For several members of the IT and Communications Departments, July marked the laborious final stretch in their summer project. By the month’s close, they had completed a brand new DANet website, made available to the community during the fall term.

Only minutes on the site make clear the extent of the makeover. Because the old site was built on aged coding, it was difficult to simply plug in code for easy fixes. For that reason, Mr. Thiel said, “We had to completely replace the underlying technology.”  But for the amount of work involved, the project had surprisingly humble origins.

Work first began in the spring of last school year, when Anna Newman, a new IT employee, joined the Communications department. “Within days, I realized Ms. Newman had a lot more technical skills than I had expected,” Mr.
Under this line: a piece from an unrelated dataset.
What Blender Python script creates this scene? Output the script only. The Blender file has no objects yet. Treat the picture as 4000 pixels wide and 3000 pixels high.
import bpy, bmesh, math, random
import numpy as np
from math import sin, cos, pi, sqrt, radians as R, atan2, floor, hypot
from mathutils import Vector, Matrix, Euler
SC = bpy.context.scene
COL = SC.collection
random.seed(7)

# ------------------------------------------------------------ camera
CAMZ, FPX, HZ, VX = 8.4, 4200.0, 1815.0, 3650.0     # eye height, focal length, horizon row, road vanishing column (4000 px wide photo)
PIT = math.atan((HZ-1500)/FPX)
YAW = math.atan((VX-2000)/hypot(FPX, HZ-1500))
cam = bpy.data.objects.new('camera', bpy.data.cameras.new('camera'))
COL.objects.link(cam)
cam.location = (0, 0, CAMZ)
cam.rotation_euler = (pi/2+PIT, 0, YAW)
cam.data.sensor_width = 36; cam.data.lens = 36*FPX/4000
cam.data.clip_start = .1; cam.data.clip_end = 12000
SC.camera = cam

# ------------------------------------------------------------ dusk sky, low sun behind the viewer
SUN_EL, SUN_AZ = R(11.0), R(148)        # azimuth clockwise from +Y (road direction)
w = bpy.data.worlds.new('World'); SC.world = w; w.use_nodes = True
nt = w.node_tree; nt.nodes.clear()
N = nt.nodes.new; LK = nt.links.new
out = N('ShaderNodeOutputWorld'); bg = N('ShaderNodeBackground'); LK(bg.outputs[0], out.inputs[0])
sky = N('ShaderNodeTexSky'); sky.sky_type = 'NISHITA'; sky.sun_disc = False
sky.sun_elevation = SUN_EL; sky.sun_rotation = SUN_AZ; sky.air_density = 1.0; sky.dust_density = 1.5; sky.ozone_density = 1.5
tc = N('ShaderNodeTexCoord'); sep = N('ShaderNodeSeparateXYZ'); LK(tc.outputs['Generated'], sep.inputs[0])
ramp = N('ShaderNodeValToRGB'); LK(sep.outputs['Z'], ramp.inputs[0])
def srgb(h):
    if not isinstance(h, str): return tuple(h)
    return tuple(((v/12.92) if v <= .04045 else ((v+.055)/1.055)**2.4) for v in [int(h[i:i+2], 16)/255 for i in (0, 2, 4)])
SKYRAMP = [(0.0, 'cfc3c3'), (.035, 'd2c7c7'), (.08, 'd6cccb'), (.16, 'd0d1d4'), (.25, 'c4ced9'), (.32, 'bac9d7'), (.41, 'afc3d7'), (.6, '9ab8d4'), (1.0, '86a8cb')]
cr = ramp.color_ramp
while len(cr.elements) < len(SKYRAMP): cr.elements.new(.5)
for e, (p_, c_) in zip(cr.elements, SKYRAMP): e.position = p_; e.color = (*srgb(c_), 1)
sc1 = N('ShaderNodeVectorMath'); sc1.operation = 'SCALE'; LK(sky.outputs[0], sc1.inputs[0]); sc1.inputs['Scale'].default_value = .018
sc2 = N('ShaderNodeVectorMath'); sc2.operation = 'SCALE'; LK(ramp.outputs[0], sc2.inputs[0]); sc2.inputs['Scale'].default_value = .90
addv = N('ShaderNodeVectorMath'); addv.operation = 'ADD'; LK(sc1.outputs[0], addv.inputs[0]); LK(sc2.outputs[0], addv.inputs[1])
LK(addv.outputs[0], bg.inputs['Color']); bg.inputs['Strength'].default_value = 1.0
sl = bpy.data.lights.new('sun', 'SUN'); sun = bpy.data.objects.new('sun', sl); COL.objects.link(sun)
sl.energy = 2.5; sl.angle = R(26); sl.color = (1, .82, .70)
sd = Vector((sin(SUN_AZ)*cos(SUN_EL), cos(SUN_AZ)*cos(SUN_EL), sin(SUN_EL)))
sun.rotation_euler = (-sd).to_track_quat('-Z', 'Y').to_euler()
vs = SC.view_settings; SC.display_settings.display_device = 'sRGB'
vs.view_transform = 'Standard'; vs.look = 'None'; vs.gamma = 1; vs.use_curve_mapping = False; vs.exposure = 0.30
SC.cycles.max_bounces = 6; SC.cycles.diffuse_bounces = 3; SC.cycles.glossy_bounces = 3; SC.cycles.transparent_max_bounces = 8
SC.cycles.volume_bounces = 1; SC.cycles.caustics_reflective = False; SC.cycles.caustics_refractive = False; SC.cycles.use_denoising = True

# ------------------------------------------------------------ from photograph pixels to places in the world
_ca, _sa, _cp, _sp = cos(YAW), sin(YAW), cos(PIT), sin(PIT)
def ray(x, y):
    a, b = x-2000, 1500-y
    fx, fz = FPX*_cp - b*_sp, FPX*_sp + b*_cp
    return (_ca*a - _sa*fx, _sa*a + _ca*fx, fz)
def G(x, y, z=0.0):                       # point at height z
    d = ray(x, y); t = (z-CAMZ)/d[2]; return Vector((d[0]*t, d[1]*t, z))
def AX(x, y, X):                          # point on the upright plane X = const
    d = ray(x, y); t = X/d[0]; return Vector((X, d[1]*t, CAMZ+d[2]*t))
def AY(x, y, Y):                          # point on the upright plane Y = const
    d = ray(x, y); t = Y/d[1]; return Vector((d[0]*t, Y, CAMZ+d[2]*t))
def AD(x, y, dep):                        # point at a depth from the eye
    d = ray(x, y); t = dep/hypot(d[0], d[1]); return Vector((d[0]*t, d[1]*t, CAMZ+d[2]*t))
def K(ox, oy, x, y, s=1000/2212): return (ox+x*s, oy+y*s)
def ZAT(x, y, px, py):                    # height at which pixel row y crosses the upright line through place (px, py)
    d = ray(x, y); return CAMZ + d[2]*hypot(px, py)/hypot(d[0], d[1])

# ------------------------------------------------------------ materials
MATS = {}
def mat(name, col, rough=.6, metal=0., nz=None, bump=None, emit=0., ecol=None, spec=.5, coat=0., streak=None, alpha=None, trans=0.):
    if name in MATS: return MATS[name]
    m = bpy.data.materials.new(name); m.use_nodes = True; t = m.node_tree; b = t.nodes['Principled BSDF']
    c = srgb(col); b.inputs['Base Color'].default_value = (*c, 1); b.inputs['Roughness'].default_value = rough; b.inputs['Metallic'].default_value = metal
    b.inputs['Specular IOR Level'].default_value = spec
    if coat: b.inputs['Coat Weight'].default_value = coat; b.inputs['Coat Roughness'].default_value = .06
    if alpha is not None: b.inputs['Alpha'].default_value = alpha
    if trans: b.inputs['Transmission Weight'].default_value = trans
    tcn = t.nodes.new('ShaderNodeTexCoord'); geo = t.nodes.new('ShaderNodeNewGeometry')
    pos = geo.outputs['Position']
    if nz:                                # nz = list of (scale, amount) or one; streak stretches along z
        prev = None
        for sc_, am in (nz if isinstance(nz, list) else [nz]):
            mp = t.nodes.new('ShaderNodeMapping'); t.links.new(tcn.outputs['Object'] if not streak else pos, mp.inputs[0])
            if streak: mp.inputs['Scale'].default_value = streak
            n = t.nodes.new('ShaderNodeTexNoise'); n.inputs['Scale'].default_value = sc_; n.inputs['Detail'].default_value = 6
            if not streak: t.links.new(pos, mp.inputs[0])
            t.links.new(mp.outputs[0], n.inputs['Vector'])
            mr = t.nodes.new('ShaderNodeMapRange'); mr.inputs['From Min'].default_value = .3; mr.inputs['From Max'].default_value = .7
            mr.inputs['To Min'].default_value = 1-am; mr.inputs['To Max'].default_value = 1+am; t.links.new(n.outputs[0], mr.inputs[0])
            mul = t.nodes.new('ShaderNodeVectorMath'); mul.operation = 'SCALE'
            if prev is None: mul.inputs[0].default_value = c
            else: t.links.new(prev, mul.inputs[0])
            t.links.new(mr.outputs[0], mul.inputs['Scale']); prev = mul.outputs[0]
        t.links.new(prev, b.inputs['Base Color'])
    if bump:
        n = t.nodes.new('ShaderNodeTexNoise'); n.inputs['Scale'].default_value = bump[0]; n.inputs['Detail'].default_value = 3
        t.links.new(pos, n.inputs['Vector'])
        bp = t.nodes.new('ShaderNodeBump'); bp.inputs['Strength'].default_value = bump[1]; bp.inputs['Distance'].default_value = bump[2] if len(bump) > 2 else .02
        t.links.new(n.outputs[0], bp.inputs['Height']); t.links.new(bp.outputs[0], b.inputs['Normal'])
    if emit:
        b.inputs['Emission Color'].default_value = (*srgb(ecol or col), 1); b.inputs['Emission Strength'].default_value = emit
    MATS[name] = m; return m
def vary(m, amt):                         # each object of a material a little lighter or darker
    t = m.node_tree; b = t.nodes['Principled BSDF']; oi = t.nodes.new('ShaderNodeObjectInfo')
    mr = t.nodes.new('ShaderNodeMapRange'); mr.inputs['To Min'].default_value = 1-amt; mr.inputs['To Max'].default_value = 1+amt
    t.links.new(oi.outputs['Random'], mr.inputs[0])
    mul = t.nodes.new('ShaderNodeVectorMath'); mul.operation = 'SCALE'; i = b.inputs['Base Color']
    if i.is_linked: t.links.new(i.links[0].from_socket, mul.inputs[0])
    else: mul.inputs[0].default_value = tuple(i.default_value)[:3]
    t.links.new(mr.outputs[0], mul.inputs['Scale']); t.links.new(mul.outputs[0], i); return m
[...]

Thiel said.

On a whim, Mr. Thiel decided to start work on a new DAnet with the assistance of the communications department and Ms. Newman’s talent. At first, there were no expectations – there had been no plans for a site makeover. “It was decided that if we got a little into it, and it became too tough, we’d forget about it,” Mr. Thiel explained.
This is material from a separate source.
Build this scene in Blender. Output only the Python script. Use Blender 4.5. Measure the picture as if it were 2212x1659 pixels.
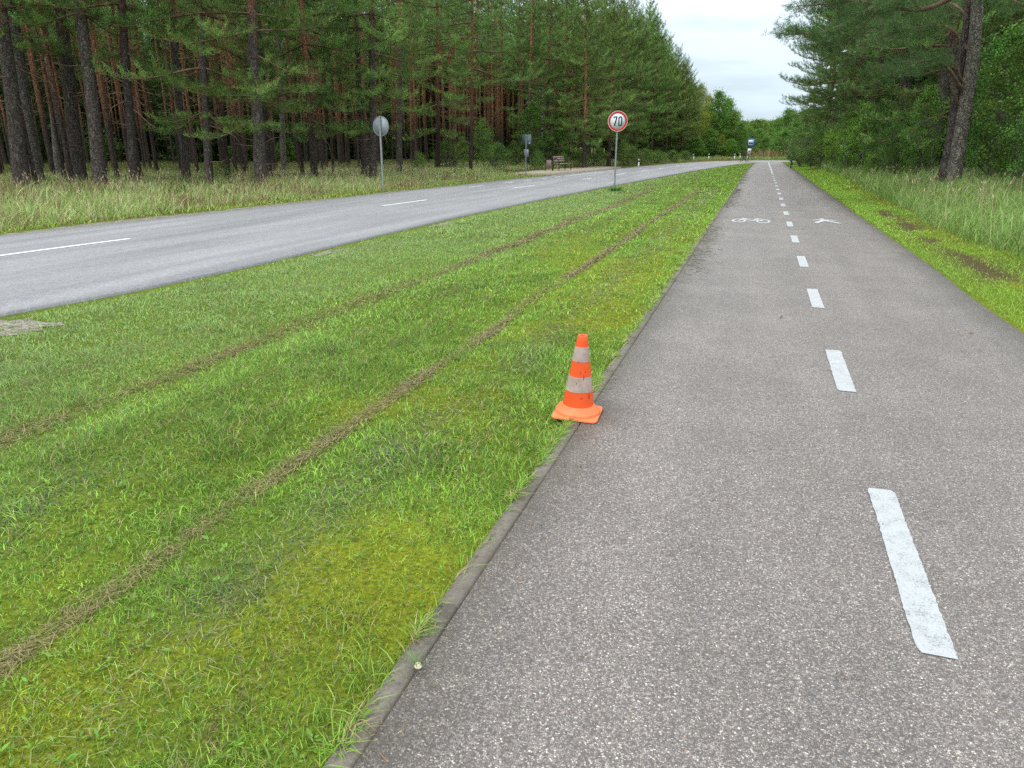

And there was good reason to be hesitant. Much would have to be accomplished in short time, with limited resources.

The old DAnet contained a laundry list of problems requiring attention. It lacked a search function and multi-level navigation, and many of its components, such as the “Organizations” feature, had fallen into disrepair.

They made these repairs and additions in impressive time, completing the site at July’s end. The final product represented a staggering improvement. Unlike its predecessor, edits and additions to the new site take minutes. “We can install any plug-in for any function whatsoever within seconds,” Mr. Thiel said.
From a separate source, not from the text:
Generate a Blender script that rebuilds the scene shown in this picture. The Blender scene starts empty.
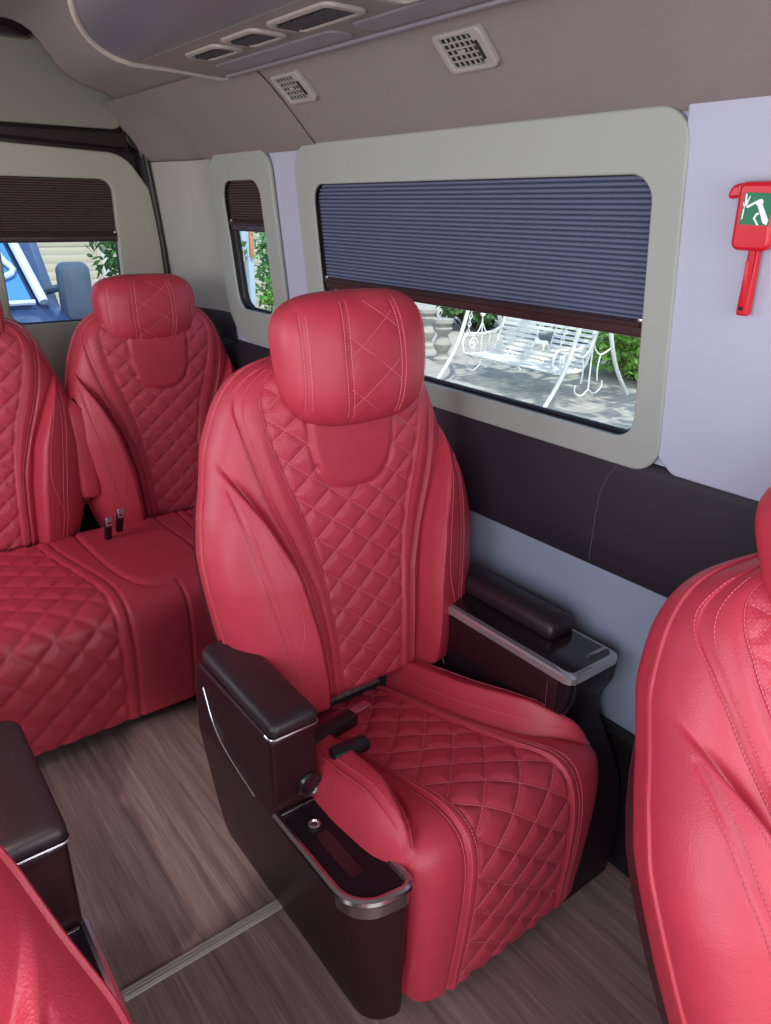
import bpy, bmesh, math, random
import numpy as np
from mathutils import Matrix, Vector
random.seed(7); rng = np.random.default_rng(7)
S = bpy.context.scene
COL = S.collection

# ---------------------------------------------------------------- materials
def nt(name):
    m = bpy.data.materials.new(name); m.use_nodes = True
    t = m.node_tree
    return m, t, t.nodes['Principled BSDF']
def lin(r, g, b):
    f = lambda c: (c/255/12.92) if c/255 <= .04045 else ((c/255+.055)/1.055)**2.4
    return (f(r), f(g), f(b), 1)
def mat(name, rgb, rough=.5, metal=0, spec=.5, coat=0, bump=0, bscale=300, var=0, vscale=20):
    m, t, b = nt(name)
    b.inputs['Base Color'].default_value = lin(*rgb)
    b.inputs['Roughness'].default_value = rough
    b.inputs['Metallic'].default_value = metal
    b.inputs['Specular IOR Level'].default_value = spec
    b.inputs['Coat Weight'].default_value = coat
    b.inputs['Coat Roughness'].default_value = .12
    tc = t.nodes.new('ShaderNodeTexCoord')
    if bump:
        n = t.nodes.new('ShaderNodeTexNoise'); n.inputs['Scale'].default_value = bscale; n.inputs['Detail'].default_value = 4
        t.links.new(tc.outputs['Object'], n.inputs['Vector'])
        bp = t.nodes.new('ShaderNodeBump'); bp.inputs['Strength'].default_value = bump; bp.inputs['Distance'].default_value = .002
        t.links.new(n.outputs['Fac'], bp.inputs['Height']); t.links.new(bp.outputs['Normal'], b.inputs['Normal'])
    if var:
        n = t.nodes.new('ShaderNodeTexNoise'); n.inputs['Scale'].default_value = vscale; n.inputs['Detail'].default_value = 5
        t.links.new(tc.outputs['Object'], n.inputs['Vector'])
        mx = t.nodes.new('ShaderNodeMix'); mx.data_type = 'RGBA'
        c = lin(*rgb)
        mx.inputs['A'].default_value = tuple(v*(1-var) for v in c[:3])+(1,)
        mx.inputs['B'].default_value = tuple(min(1, v*(1+var)) for v in c[:3])+(1,)
        t.links.new(n.outputs['Fac'], mx.inputs['Factor']); t.links.new(mx.outputs['Result'], b.inputs['Base Color'])
    return m

RED = (184, 54, 70)
def leather(name, rgb, perf=False):
    m, t, b = nt(name)
    b.inputs['Roughness'].default_value = .43
    b.inputs['Specular IOR Level'].default_value = .45
    tc = t.nodes.new('ShaderNodeTexCoord')
    v = t.nodes.new('ShaderNodeTexVoronoi'); v.inputs['Scale'].default_value = 420
    t.links.new(tc.outputs['Object'], v.inputs['Vector'])
    n = t.nodes.new('ShaderNodeTexNoise'); n.inputs['Scale'].default_value = 26; n.inputs['Detail'].default_value = 3
    t.links.new(tc.outputs['Object'], n.inputs['Vector'])
    add = t.nodes.new('ShaderNodeMath'); add.operation = 'MULTIPLY_ADD'; add.inputs[1].default_value = .35
    t.links.new(v.outputs['Distance'], add.inputs[0]); t.links.new(n.outputs['Fac'], add.inputs[2])
    bp = t.nodes.new('ShaderNodeBump'); bp.inputs['Strength'].default_value = .22; bp.inputs['Distance'].default_value = .004
    mx = t.nodes.new('ShaderNodeMix'); mx.data_type = 'RGBA'
    c = lin(*rgb)
    mx.inputs['A'].default_value = tuple(x*.9 for x in c[:3])+(1,); mx.inputs['B'].default_value = tuple(min(1, x*1.08) for x in c[:3])+(1,)
    t.links.new(n.outputs['Fac'], mx.inputs['Factor'])
    out = mx.outputs['Result']; hgt = add.outputs[0]
    if perf:                                    # rows of fine perforations
        sc = t.nodes.new('ShaderNodeVectorMath'); sc.operation = 'SCALE'; sc.inputs['Scale'].default_value = 1/.0062
        t.links.new(tc.outputs['UV'], sc.inputs[0])
        fr = t.nodes.new('ShaderNodeVectorMath'); fr.operation = 'FRACTION'; t.links.new(sc.outputs[0], fr.inputs[0])
        ds = t.nodes.new('ShaderNodeVectorMath'); ds.operation = 'DISTANCE'; ds.inputs[1].default_value = (.5, .5, 0)
        t.links.new(fr.outputs[0], ds.inputs[0])
        lt = t.nodes.new('ShaderNodeMapRange'); lt.inputs['From Min'].default_value = .18; lt.inputs['From Max'].default_value = .34
        lt.inputs['To Min'].default_value = 1; lt.inputs['To Max'].default_value = 0
        t.links.new(ds.outputs['Value'], lt.inputs['Value'])
        m2 = t.nodes.new('ShaderNodeMix'); m2.data_type = 'RGBA'; m2.inputs['B'].default_value = tuple(x*1.25+.03 for x in c[:3])+(1,)
        fm = t.nodes.new('ShaderNodeMath'); fm.operation = 'MULTIPLY'; fm.inputs[1].default_value = .45
        t.links.new(lt.outputs[0], fm.inputs[0]); t.links.new(fm.outputs[0], m2.inputs['Factor'])
        t.links.new(out, m2.inputs['A']); out = m2.outputs['Result']
        sb = t.nodes.new('ShaderNodeMath'); sb.operation = 'MULTIPLY_ADD'; sb.inputs[1].default_value = -.25
        t.links.new(lt.outputs[0], sb.inputs[0]); t.links.new(hgt, sb.inputs[2]); hgt = sb.outputs[0]
    t.links.new(hgt, bp.inputs['Height'])
    t.links.new(bp.outputs['Normal'], b.inputs['Normal']); t.links.new(out, b.inputs['Base Color'])
    return m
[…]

Perhaps most notable about the new version, however, is that it is open to contribution directly from the community. “The old site was almost a single feed,” Mr. Thiel explained. But with its makeover, any community member can post an item without having to go through the old multi-step process. The lost and found  is created completely by direct community input.

When the site made its debut in October, it was met with mixed reception. “I don’t really like the change,” Grace Mermel ’12 offered, a reflection of the sentiment held by some students across campus.

However, response has grown increasingly positive as students have begun to grasp how much the new website has to offer. Justin Schlacks ’13 voiced his support: “The navigation is easier, and it just looks cleaner.”

“It’s just really easy on the eyes,” said Kelvin Chang ’12 It is early, but as more students discover all the new site has to offer, it is increasingly clear that it will stand the test of time.